Poco después de las tres en punto de la tarde, Jesús susurra con voz quebrada pidiendo algo de beber. En amor, bebió hasta las últimas gotas de la copa de ira de su Padre. Él cargó nuestra maldición completa. No hay deuda que pagar y Él no tiene más que dar. El vino moja sus labios lo suficiente para decir una última palabra: «¡Consumado es!» (Jn 19:30). Y Dios el Hijo muere.
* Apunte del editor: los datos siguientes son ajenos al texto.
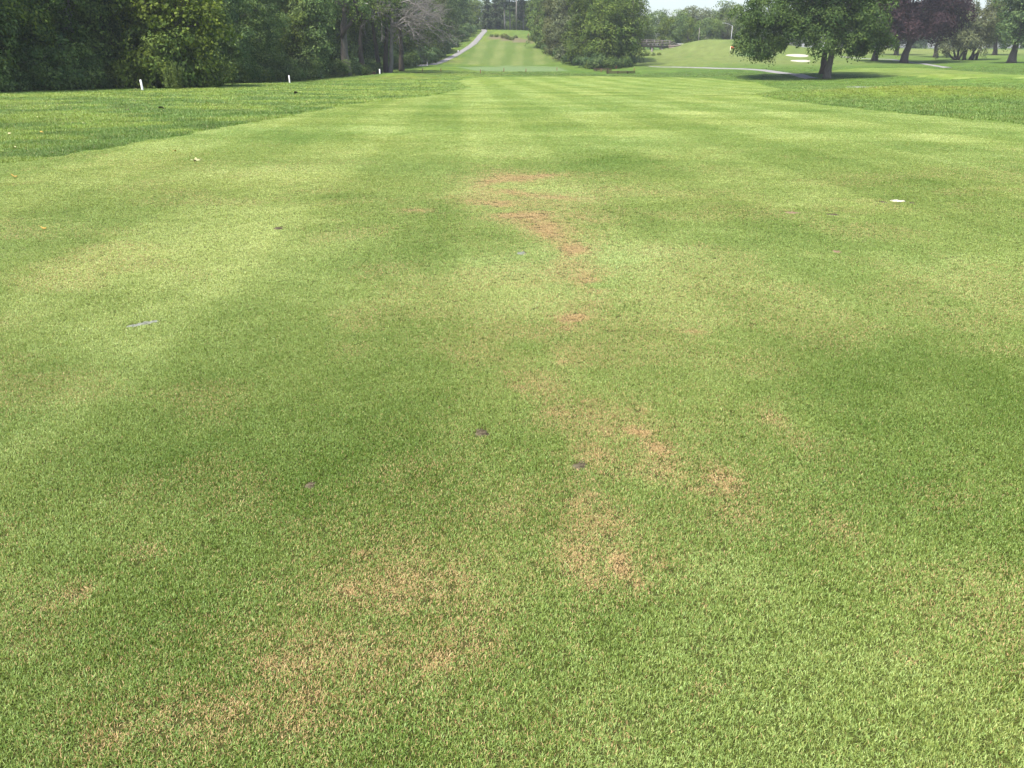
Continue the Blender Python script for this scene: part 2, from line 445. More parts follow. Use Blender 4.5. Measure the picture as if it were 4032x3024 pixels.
# dead, sun-scorched spots: display px (photo/1.823), radii, strength
DEAD_PX = [(1150, 405, 90, 13, .75), (1200, 400, 60, 7, .8), (1080, 420, 50, 8, .6), (1100, 478, 80, 14, .75), (1110, 500, 60, 12, .75), (1165, 520, 60, 14, .85),
           (1125, 388, 20, 10, .4), (1060, 445, 70, 10, .7), (1230, 440, 60, 10, .6), (1230, 475, 60, 14, .45),
           (1230, 600, 60, 36, .5), (1250, 620, 34, 10, .5), (1243, 680, 42, 12, 1.0), (1250, 705, 20, 8, .5), (1200, 650, 40, 15, .3), (1215, 776, 22, 7, .5), (1095, 825, 26, 18, .45), (1090, 790, 16, 5, .5),
           (1155, 898, 55, 22, .55), (1344, 962, 34, 16, 1.0), (1270, 965, 20, 24, .6), (1372, 1002, 44, 26, .7), (1385, 905, 34, 12, .5),
           (1225, 1020, 52, 32, .5), (1100, 965, 22, 12, .5), (1275, 870, 45, 8, .4), (1540, 1062, 50, 40, .62), (1665, 895, 40, 25, .42), (1510, 1090, 70, 14, .5),
           (1185, 1108, 15, 8, .8), (1150, 1132, 44, 22, .42), (1140, 1258, 60, 50, .5), (1245, 1262, 28, 34, .85), (1180, 1300, 45, 24, .55), (1285, 1305, 26, 18, .6),
           (800, 1330, 190, 60, .42), (655, 1338, 40, 14, .75), (915, 1300, 52, 36, .62), (690, 1262, 34, 12, .5), (780, 1375, 60, 25, .45),
           (540, 1500, 140, 60, .46), (575, 1565, 44, 20, .72), (880, 1480, 52, 38, .55), (400, 1595, 70, 40, .5), (520, 1635, 80, 40, .5), (150, 1640, 60, 35, .45), (700, 1560, 90, 60, .3),
           (1912, 1420, 32, 16, .72), (1340, 1255, 16, 12, .6), (1275, 1410, 26, 8, .45), (50, 1322, 34, 12, .5), (1760, 1130, 60, 40, .25), (1960, 1290, 90, 80, .2),
           (1000, 1155, 40, 20, .35), (210, 1230, 60, 25, .25), (990, 430, 50, 10, .25), (1720, 930, 60, 40, .2), (1560, 1130, 70, 40, .28), (470, 1500, 60, 22, .6), (2000, 1020, 80, 40, .15),
           (1120, 450, 110, 60, .34), (1180, 560, 90, 50, .30), (1230, 640, 70, 60, .34), (1190, 740, 90, 50, .28), (1150, 830, 80, 50, .34), (1250, 930, 190, 70, .36), (1400, 1040, 190, 70, .30), (1190, 1170, 120, 70, .32), (1180, 1290, 130, 60, .34),
           (780, 1340, 260, 90, .34), (620, 1480, 300, 100, .36), (450, 1600, 320, 80, .36), (900, 1450, 140, 90, .30),
           (1520, 705, 14, 5, .5), (810, 465, 40, 5, .5), (1500, 1560, 60, 30, .25), (1400, 1010, 60, 60, .3)]
LUM_PX = [(250, 600, 260, 110, .20), (1010, 350, 120, 40, .22), (1480, 530, 190, 55, .36), (1870, 540, 190, 40, .20), (1700, 640, 220, 50, .18), (1490, 1262, 90, 70, .22), (260, 920, 90, 60, .16),
          (150, 900, 120, 60, .15), (880, 290, 120, 12, .25), (480, 480, 160, 40, .2), (1680, 465, 60, 8, .3), (960, 420, 60, 20, .16), (1130, 290, 260, 10, .2), (1600, 250, 240, 10, .2), (420, 700, 160, 80, .18),
          (880, 520, 150, 65, -.34), (1330, 360, 150, 26, -.42), (1760, 830, 160, 70, -.20), (90, 770, 120, 50, -.24), (2040, 820, 90, 50, -.30), (640, 415, 130, 30, -.32), (430, 330, 90, 20, -.1), (1690, 410, 120, 12, -.3),
          (1960, 1010, 140, 70, -.18), (640, 880, 110, 50, -.12), (1050, 1200, 140, 40, -.14), (560, 770, 100, 40, -.16), (1160, 700, 90, 40, -.18), (1790, 340, 180, 12, -.22), (700, 300, 90, 14, -.25), (2150, 600, 90, 40, -.2), (1250, 1360, 160, 40, -.14),
          (300, 1400, 200, 70, -.12), (1100, 1500, 200, 60, -.10), (870, 1180, 160, 60, -.1), (760, 250, 120, 8, -.2)]

def blobs(lst):
    out = []
    for (u, v, ru, rv, s) in lst:
        k = 1.8228
        c = ground(u * k, v * k); r = ground((u + ru) * k, v * k); t = ground(u * k, (v - rv) * k); b = ground(u * k, (v + rv) * k)
        out.append((c[0], (t[1] + b[1]) / 2, abs(r[0] - c[0]), max(.03, abs(t[1] - b[1]) / 2), s))
    return out
DEAD = blobs(DEAD_PX); LUM = blobs(LUM_PX)

def mixv(a, b, f): return a + (b - a) * f[..., None]

def turf(x, y):
    """albedo, deadness, bare-soil amount of the turf at world x, y"""
    wx = x + 1.5 * (fbm(x / 2.2, y / 2.2, 71, 3) - .5) * np.clip(np.abs(y) / 6, .15, 2)
    wy = y + 1.5 * (fbm(x / 2.2 + 40, y / 2.2, 72, 3) - .5) * np.clip(np.abs(y) / 6, .15, 4)
    L = .5 + .26 * (fbm(x / 9, y / 11, 1, 4) - .5) + .60 * (fbm(x / 1.7, y / 2.2, 2, 4) - .5) + .34 * (fbm(x / .28, y / .28, 3, 3) - .5)
    L = L + sstep(8, 25, y) * .55 * (fbm(x / 4.5, y / 1.6, 6, 5, .7) - .5)
    # mowing passes in two crossing directions
    for an, wdt, am in ((.06, 3.6, .22), (1.38, 5.0, .15)):
        u = x * math.cos(an) + y * math.sin(an)
        ph = (u + .5 * (fbm(x / 6, y / 20, 9) - .5)) / wdt
        L = L + am * sstep(-.3, .3, np.sin(ph * math.pi * 2)) - am / 2
    brk = .1 + 1.8 * fbm(x / .7, y / .8, 8, 5, .7)
    for (bx, by, rx, ry, s) in LUM:
        d2 = ((wx - bx) / rx) ** 2 + ((wy - by) / ry) ** 2
        L = L + .72 * s * np.exp(-d2 * 1.0) * brk
    L = np.clip(L, 0, 1)
    dk = np.array([.092, .166, .012]); md = np.array([.168, .242, .040]); lt = np.array([.285, .354, .096])
    c = np.where((L < .5)[..., None], mixv(dk, md, L * 2), mixv(md, lt, L * 2 - 1))
    # bluish or yellowish cast
    q = fbm(x / 3.1, y / 3.6, 15, 4)
    c = c * (1 + (q - .5)[..., None] * np.array([.20, .02, -.08]))
    # rough round the fairway
    sdF = poly_sd(x, y, FAIR) + .7 * (fbm(x / .7, y / .7, 21, 3) - .5)
    sdF2 = poly_sd(x, y, FAIR2)
    sd = np.maximum(sdF, sdF2)
    rq = fbm(x / 4.0, y / 2.4, 22, 5, .65)
    rough = mixv(np.array([.084, .158, .022]), np.array([.150, .222, .030]), sstep(.42, .62, rq) * np.where(x < 0, 1.0, .35))
    rough = rough * (.72 + .56 * fbm(x / .9, y / 1.3, 23, 4))[..., None]
    f = sstep(-.06, .06, sd)
    c = mixv(rough, c, f)
    # yellow mound, pale grass at hill foot and on the right hill
    for (px, Y, rx, ry, rgb, s) in ((3640, 46.5, 8, 3.0, (.168, .212, .028), .85), (1560, 104, 6, 3, (.16, .17, .045), .5), (1265, 108, 4, 6, (.15, .21, .045), .8),
                                    (2760, 205, 26, 22, (.18, .225, .062), .85), (2900, 180, 30, 18, (.18, .215, .060), .75), (1990, 198, 22, 7, (.19, .20, .060), .8), (3700, 250, 120, 40, (.20, .225, .065), .8)):
        bx = ray(px, 300)[0] * Y
        w = s * np.exp(-((x - bx) / rx) ** 2 - ((y - Y) / ry) ** 2) * sstep(.2, .5, fbm(x / 2.5, y / 2.5, 33, 3) + .15)
        c = mixv(c, np.broadcast_to(np.array(rgb), c.shape) * (.75 + .5 * fbm(x / 1.1, y / 1.1, 34, 3))[..., None], w)
    g = np.maximum(sstep(-.5, .5, poly_sd(x, y, GREEN)), sstep(-.5, .5, poly_sd(x, y, GREEN2)))
    c = mixv(c, np.broadcast_to(np.array([.150, .225, .085]), c.shape) * (.85 + .3 * fbm(x / 7, y / 2, 41, 3))[..., None], g)
    # mown stripes up the far hill
    hl = sstep(-1.0, 1.0, poly_sd(x, y, HILL))
    u = x - (y - 190) * .02
    chk = sstep(-.35, .35, np.sin(u / 5.2 * math.pi * 2)) * (.65 + .35 * sstep(-.3, .3, np.sin(y / 17 * math.pi * 2 + u * .15)))
    st = mixv(np.array([.105, .165, .034]), np.array([.178, .222, .066]), np.clip(chk * .8 + .9 * (fbm(x / 3, y / 8, 44, 3) - .5), 0, 1))
    c = mixv(c, st, hl * .9)
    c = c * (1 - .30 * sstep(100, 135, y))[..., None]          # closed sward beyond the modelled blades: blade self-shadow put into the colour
    bare = sstep(-.4, .5, poly_sd(x, y, BANK) + 1.2 * (fbm(x / 1.5, y / 1.5, 45, 3) - .5)) * .85
    dead = np.zeros(x.shape)
    nz = fbm(x / .16, y / .16, 51, 3); nz2 = fbm(x / .55, y / .55, 52, 3)
    for (bx, by, rx, ry, s) in DEAD:
        d2 = ((wx - bx) / rx) ** 2 + ((wy - by) / ry) ** 2
        dead = np.maximum(dead, s * np.maximum(np.exp(-d2 * .85), .45 * np.exp(-d2 * .28)))
    dead = np.clip(dead * 1.35 * sstep(.32, .64, .5 * nz + .5 * nz2 + .28 * dead), 0, 1) * .92
    dead = dead + .16 * sstep(.50, .72, fbm(x / .9, y / .9, 53, 3)) * f * sstep(24, 6, y)
    return np.clip(c, .004, .8), np.clip(dead, 0, .96), bare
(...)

Es la peor y la mejor de todas las muertes humanas. Puesto que en este árbol Él carga nuestros pecados en su cuerpo (1P 2:24), «el justo por los injustos, para llevarnos a Dios» (1P 3:18). Y ahora, consumado es.
La tumba
Una ironía brillante en este día tan oscuro es que los hombres que se ofrecen para reclamar el cuerpo de Cristo para sepultarlo no son familiares ni discípulos. Son miembros del Sanedrín: José de Arimatea y Nicodemo. Es una más de las amenazas inesperadas de gracia entretejidas en este tapiz de redención. Rápidamente envuelven el cuerpo de Jesús en una sábana y lo ponen en una tumba cercana. La tarde cae y ellos no tienen tiempo para esparcir completamente especias aromáticas.
María Magdalena y María, la madre de Jesús, los acompañan, preocupadas de saber la ubicación de la tumba. Planean volver con más especias después del sabbat, el primer día de la semana, para asegurarse de que esté terminado.